━━━ Collected material ━━━

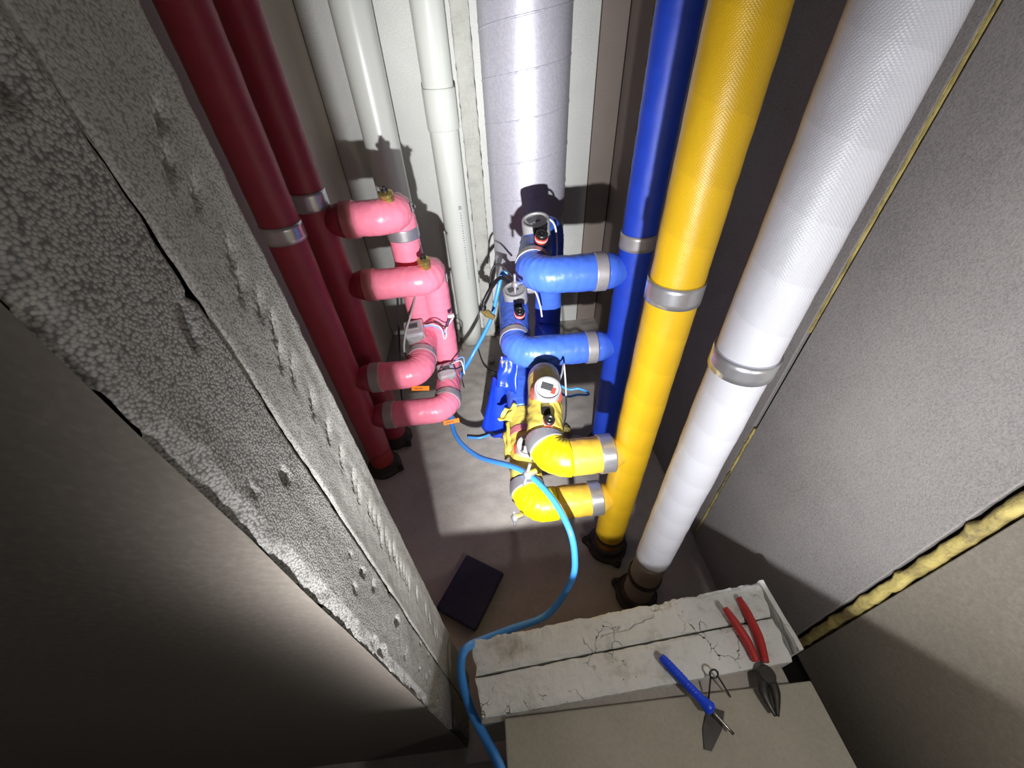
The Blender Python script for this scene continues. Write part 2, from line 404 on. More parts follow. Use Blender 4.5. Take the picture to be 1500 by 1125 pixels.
for y0, y1, mt in ((0.229, 0.619, 'board_right'), (0.630, 1.83, 'board_right'), (1.838, YB - 0.002, 'board_brown'), (-1.2, 0.200, 'side_board')):
    bm_obj('panel', box_bm((XR, y0, 0.0 if y0 > 0.2 else 0.25), (XR + 0.014, y1, ZT), 0.002), M[mt], wr)
# ragged foam beads in the joints of the right wall
def foam_strip(y, w, z0, z1, proud, ragged, seed):
    n = int((z1 - z0) / 0.01); V = []; F = []
    for i in range(n + 1):
        z = z0 + (z1 - z0) * i / n
        e0 = y - w / 2 + ragged * NZ(z * 30, seed) + ragged * NZ(z * 90, seed); e1 = y + w / 2 + ragged * NZ(z * 28, seed + 5) + ragged * NZ(z * 90, seed + 8)
        for k in range(7):
            f = k / 6; V.append((XR + 0.012 - (0.012 + proud * math.sin(PI * f) * (0.7 + 0.6 * NZ(z * 40, f * 3, seed))) * (1 if 0 < k < 6 else 0), e0 + (e1 - e0) * f, z))
    for i in range(n):
        for k in range(6): F.append((i * 7 + k, i * 7 + k + 1, i * 7 + k + 8, i * 7 + k + 7))
    me = bpy.data.meshes.new('foam_joint'); me.from_pydata(V, [], F)
    for p in me.polygons: p.use_smooth = True
    return link('foam_joint', me, M['foam'], wr)
foam_strip(0.214, 0.021, 0.25, 2.4, 0.006, 0.006, 1.0)
foam_strip(0.624, 0.009, 0.02, 0.60, 0.003, 0.004, 4.0)
foam_strip(0.628, 0.004, 0.90, 2.4, -0.004, 0.002, 6.0)
foam_strip(1.834, 0.012, 0.05, 2.4, 0.006, 0.006, 8.0)
ce = struct(bm_obj('ceiling', box_bm((XL - 0.1, 0.1, ZT), (XR + 0.1, YB + 0.1, ZT + 0.1)), M['floor']))
# ---- front wall with its cut edge (the left jamb)
JX, Y0, YM, Y1, ZJ = -0.16, 0.132, 0.2055, 0.290, 0.0
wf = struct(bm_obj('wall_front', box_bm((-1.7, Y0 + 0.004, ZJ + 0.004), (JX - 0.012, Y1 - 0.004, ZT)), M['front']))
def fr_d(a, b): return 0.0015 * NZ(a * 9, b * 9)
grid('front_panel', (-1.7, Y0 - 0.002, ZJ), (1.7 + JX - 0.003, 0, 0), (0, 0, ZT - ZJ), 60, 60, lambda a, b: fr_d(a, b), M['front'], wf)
def jamb(name, ya, yb, mat, gouge, seed, ny=70, nz=600):
    def d(a, b):                                        # a along y, b along z
        w = yb - ya; e = 0.0005 * NZ(a * 90, b * 90, seed) + 0.0015 * NZ(a * 25, b * 14, seed)
        if a < 0.012 and not gouge: e -= (0.012 - a) * max(0, 0.5 + 0.9 * NZ(b * 30, seed, a * 60) + 0.6 * NZ(b * 90, seed))
        edge = min(a, w - a)
        if edge < 0.003: e -= (0.003 - edge) * (0.5 + 0.5 * NZ(b * 60, seed))
        if gouge:                                        # pry marks: short slanted dents along the middle of the strip
            k = (b + 0.006 * NZ(b * 9, 2.0)) / 0.019; c = math.floor(k); f = k - c; r1 = NZ(c * 3.7, seed, 2.2); r2 = NZ(c * 5.1, seed, 7.7)
            yc = w * (0.50 + 0.16 * r1) + (f - 0.5) * 0.020
            if r2 > -0.12:
                tt = a - yc; wd_ = 0.0009 if tt < 0 else 0.0060 + 0.002 * r2; q = math.exp(-(tt / wd_) ** 2) * math.exp(-((f - 0.5) / 0.30) ** 2)
                e -= (0.006 + 0.008 * abs(r1)) * q
        else:
            q = NZ(a * 45 + 3, b * 45, seed + 4)
            if q > 0.42: e -= (q - 0.42) * 0.03
        return e
    return grid(name, (JX, ya, ZJ), (0, yb - ya, 0), (0, 0, ZT - ZJ), ny, nz, d, mat, wf)
jamb('bead_panel', Y0, YM - 0.0006, M['bead'], False, 1.0)
jamb('bead_panel', YM + 0.0006, Y1, M['bead_fine'], True, 5.0)
bm_obj('jamb_rear_face', box_bm((-0.70, Y1 - 0.006, ZJ), (JX - 0.004, Y1, ZT)), M['board_left'], wf)
# ---- landing slab and threshold
ld = struct(bm_obj('floor', box_bm((-0.045, -1.6, 0.20), (0.575, 0.128, 0.408), 0.003), M['landing']))
struct(bm_obj('floor', box_bm((-1.7, -1.6, -0.08), (XR + 0.1, 0.11, -0.012)), M['floor']))
ZS = 0.42
th = struct(bm_obj('trim_1', box_bm((-0.09, 0.125, 0.10), (0.535, 0.262, ZS - 0.022)), M['floor']))
def sill_block(pl, pr, ql, qr, seed, nx=120, ny=16, ragged=0.004):
    """cement block of the threshold: near edge pl-pr, far edge ql-qr, with broken edges"""
    pl, pr, ql, qr = map(Vector, (pl, pr, ql, qr)); V = []; F = []
    for j in range(ny + 1):
        for i in range(nx + 1):
            f, g = i / nx, j / ny; p = pl.lerp(pr, f).lerp(ql.lerp(qr, f), g); x, y = p.x, p.y; z = ZS
            z += 0.0012 * NZ(x * 40, y * 40, seed) + 0.0012 * NZ(x * 120, y * 120, seed)
            eg = min(g, 1 - g) * (ql - pl).length; k = ragged * (0.6 + 1.6 * NZ(x * 26, seed, g * 4))
            if eg < 0.006 and k > 0: z -= k * (1 - eg / 0.006)
            if g == 1: p.y += ragged * 0.8 * NZ(x * 35, seed + 2) + ragged * 0.5 * NZ(x * 110, seed + 2)
            if g == 0: p.y += 0.0012 * NZ(x * 60, seed + 3)
            if f in (0, 1): p.x += 0.006 * NZ(y * 40, seed + 6)
            # one long crack with a lifted flake
            if seed == 1.0:
                cy = 0.246 + 0.20 * (x - 0.19) + 0.006 * NZ(x * 30, 4.4)
                if 0.17 < x < 0.30 and abs(y - cy) < 0.0035: z -= 0.006
                if 0.30 < x < 0.345 and g > 0.80: z -= 0.010 * (0.6 + NZ(x * 60, y * 60))
            V.append(Vector((p.x, p.y, z)))
    top = len(V)
    W = nx + 1
    for j in range(ny):
        for i in range(nx):
            k = j * W + i; F.append((k, k + 1, k + W + 1, k + W))
    rim = [i for i in range(W)] + [j * W + nx for j in range(1, ny + 1)] + [ny * W + i for i in range(nx - 1, -1, -1)] + [j * W for j in range(ny - 1, 0, -1)]
    for k in rim: V.append(Vector((V[k].x, V[k].y, ZS - 0.05)))
    n = len(rim)
    for k in range(n): F.append((rim[k], top + k, top + (k + 1) % n, rim[(k + 1) % n]))
    me = bpy.data.meshes.new('cement_block'); me.from_pydata(V, [], F)
    return link('cement_block', me, M['sill'], th)
sill_block((-0.098, 0.199, 0), (0.556, 0.243, 0), (-0.105, 0.262, 0), (0.570, 0.314, 0), 1.0, ragged=0.006)
sill_block((-0.085, 0.1305, 0), (0.553, 0.160, 0), (-0.098, 0.1945, 0), (0.556, 0.2385, 0), 2.0)
# crumbled edging strip at the right end of the threshold
bm = box_bm((0, -0.07, -0.06), (0.010, 0.07, 0.003), 0); 
bmesh.ops.subdivide_edges(bm, edges=bm.edges[:], cuts=6, use_grid_fill=True)
for v in bm.verts: v.co += Vector((0.003 * NZ(v.co.y * 60, v.co.z * 60, 1), 0, 0.004 * NZ(v.co.y * 70, 3.3, v.co.x * 40)))
oriented(bm, (0.572, 0.246, ZS), (1, 0.05, 0), (0, 0, 1)); bm_obj('edging_strip', bm, M['sill'], th)

# ================================================================ THINGS
# ---- concrete post beside the duct
def post():
    lo, hi = Vector((-0.049, 2.0, 0)), Vector((0.020, YB - 0.004, ZT))
    bm = bmesh.new(); nz = 150; prof = []
    for k in range(10): prof.append((lo.x + (hi.x - lo.x) * k / 10, lo.y))
    for k in range(8): prof.append((hi.x, lo.y + (hi.y - lo.y) * k / 8))
    for k in range(10): prof.append((hi.x - (hi.x - lo.x) * k / 10, hi.y))
    for k in range(8): prof.append((lo.x, hi.y - (hi.y - lo.y) * k / 8))
    rings = []
    for j in range(nz + 1):
        z = ZT * j / nz; ring = []
        for x, y in prof:
            n = 0.004 * NZ(x * 60, y * 60, z * 25) + 0.004 * NZ(x * 30, y * 30, z * 60 + 5)
            ring.append(bm.verts.new((x + n, min(hi.y, y + n), z)))
        rings.append(ring)
    for a, b in zip(rings, rings[1:]):
        for i in range(len(prof)):
            bm.faces.new((a[i], a[(i + 1) % len(prof)], b[(i + 1) % len(prof)], b[i]))
    bm.faces.new(rings[0][::-1]); bm.faces.new(rings[-1])
    o = bm_obj('concrete_post', bm, M['post'], None, True)
    tag(o, 'chipped grey concrete post between the coupled white pipe and the metal duct', 'post')
post()

# ---- spiral duct
DX, DY, DR = 0.220, 1.922, 0.172
du = thing('spiral_duct', 'large round galvanised spiral duct standing against the back wall', 'duct', (DX, DY, 0))
tube('duct_pipe', line((DX, DY, 0.02), (DX, DY, ZT - 0.01), 0.05), M['duct'], DR, du, nseg=72)
V = []; F = []; n = 36 * 18; pitch = 0.144
for i in range(n + 1):
    a = 2 * PI * i / 36 + 0.6; z = 0.05 + pitch * i / 36
    for dr, dz in ((-0.001, -0.005), (0.0022, -0.0015), (0.0022, 0.0015), (-0.001, 0.005)):
        V.append((DX + (DR + dr) * math.cos(a), DY + (DR + dr) * math.sin(a), z + dz))
for i in range(n):
    for k in range(3): F.append((i * 4 + k, i * 4 + 4 + k, i * 4 + 5 + k, i * 4 + 1 + k))
me = bpy.data.meshes.new('spiral_seam'); me.from_pydata(V, [], F); link('spiral_seam', me, M['duct'], du)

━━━

# [Required task]
Return nothing but the lines running from the start of the data to the line with "def fr_d(a, b): return", please, both ends included and no pictures.

# [Exercise answer]
The Blender Python script for this scene continues. Write part 2, from line 404 on. More parts follow. Use Blender 4.5. Take the picture to be 1500 by 1125 pixels.
for y0, y1, mt in ((0.229, 0.619, 'board_right'), (0.630, 1.83, 'board_right'), (1.838, YB - 0.002, 'board_brown'), (-1.2, 0.200, 'side_board')):
    bm_obj('panel', box_bm((XR, y0, 0.0 if y0 > 0.2 else 0.25), (XR + 0.014, y1, ZT), 0.002), M[mt], wr)
# ragged foam beads in the joints of the right wall
def foam_strip(y, w, z0, z1, proud, ragged, seed):
    n = int((z1 - z0) / 0.01); V = []; F = []
    for i in range(n + 1):
        z = z0 + (z1 - z0) * i / n
        e0 = y - w / 2 + ragged * NZ(z * 30, seed) + ragged * NZ(z * 90, seed); e1 = y + w / 2 + ragged * NZ(z * 28, seed + 5) + ragged * NZ(z * 90, seed + 8)
        for k in range(7):
            f = k / 6; V.append((XR + 0.012 - (0.012 + proud * math.sin(PI * f) * (0.7 + 0.6 * NZ(z * 40, f * 3, seed))) * (1 if 0 < k < 6 else 0), e0 + (e1 - e0) * f, z))
    for i in range(n):
        for k in range(6): F.append((i * 7 + k, i * 7 + k + 1, i * 7 + k + 8, i * 7 + k + 7))
    me = bpy.data.meshes.new('foam_joint'); me.from_pydata(V, [], F)
    for p in me.polygons: p.use_smooth = True
    return link('foam_joint', me, M['foam'], wr)
foam_strip(0.214, 0.021, 0.25, 2.4, 0.006, 0.006, 1.0)
foam_strip(0.624, 0.009, 0.02, 0.60, 0.003, 0.004, 4.0)
foam_strip(0.628, 0.004, 0.90, 2.4, -0.004, 0.002, 6.0)
foam_strip(1.834, 0.012, 0.05, 2.4, 0.006, 0.006, 8.0)
ce = struct(bm_obj('ceiling', box_bm((XL - 0.1, 0.1, ZT), (XR + 0.1, YB + 0.1, ZT + 0.1)), M['floor']))
# ---- front wall with its cut edge (the left jamb)
JX, Y0, YM, Y1, ZJ = -0.16, 0.132, 0.2055, 0.290, 0.0
wf = struct(bm_obj('wall_front', box_bm((-1.7, Y0 + 0.004, ZJ + 0.004), (JX - 0.012, Y1 - 0.004, ZT)), M['front']))
def fr_d(a, b): return 0.0015 * NZ(a * 9, b * 9)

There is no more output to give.